J’avoue mon parti pris : Serge Mongeau est de ceux dont le parcours mérite d’être connu. D’où mon insistance pour qu’il entreprenne son autobiographie.
Il serait regrettable, en dépit de la notoriété qu’a value à Serge Mongeau la réédition de La simplicité volontaire, que l’on passe sous silence le bilan civique et démocratique d’un homme aux multiples et cohérentes carrières. Quand, en effet, Serge Mongeau étudie la médecine, il est déjà au service des démunis et capable de faire honte aux autorités enseignantes ou cléricales qui prétendent renvoyer les humbles à leurs culpabilités. Quand Mongeau s’intéresse à la planification des naissances, il donne une voix à celles qui ne contrôlent ni leur vie affective ni les grossesses qu’on exige d’elles.

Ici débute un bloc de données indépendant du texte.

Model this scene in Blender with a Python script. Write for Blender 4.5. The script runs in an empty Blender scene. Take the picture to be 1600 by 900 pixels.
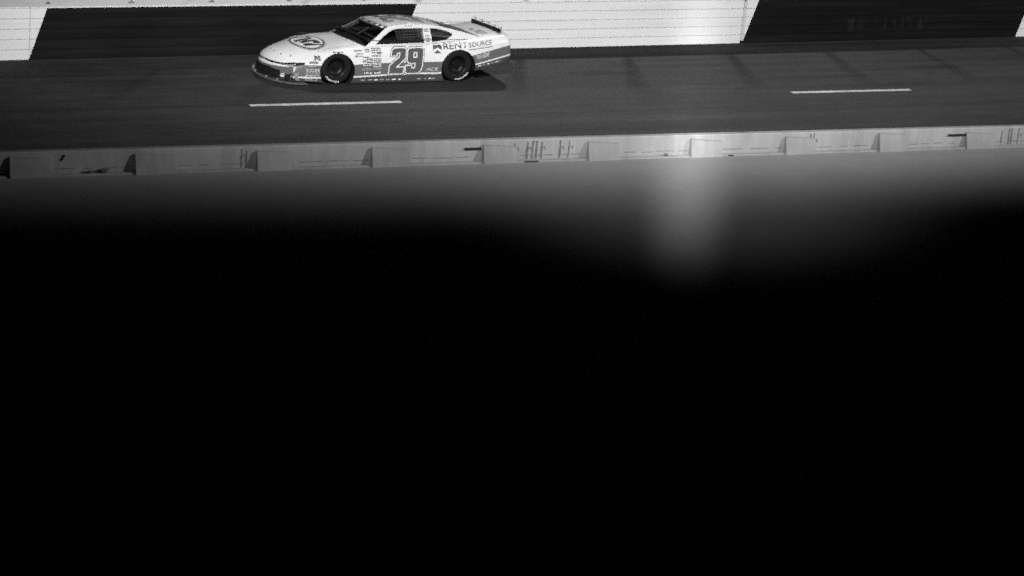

Quand il juge que les études en médecine exigent des éventuels praticiens un effort tel qu’ils rompent avec la société concrète, il renonce à la lucrative profession et se réoriente vers le travail communautaire et l’intervention sociale. Sans l’avoir planifié, il habite Santiago au moment où Aliende tombe sous les assauts de la CIA et des possédants nationaux. Il confronte alors l’ambassadeur canadien à sa lâcheté.
Ce premier tome de l’autobiographie de Serge Mongeau empêche de réduire un parcours exemplaire au plaidoyer que Pierre Dansereau qualifiait gentiment de « joyeuse austérité ». Il n’y a rien d’austère chez le Mongeau qui puise dans le scoutisme de son adolescence les principes qui l’inspirent aujourd’hui encore. Aucune austérité non plus chez le militant qui échoue à faire comprendre à l’aréopage péquiste que mieux vaut une défaite électorale qu’un pacte de coexistence pacifique avec les brutes de Ville Jacques-Cartier. Pas davantage d’austérité dans les commentaires de Mongeau après sa détention arbitraire dans le sillage des énervements d’octobre 1970. Pareil cheminement manifeste à l’évidence qu’un homme libre trouve, bien avant la quarantaine, de multiples occasions de répondre avec courage aux questionnements sociaux.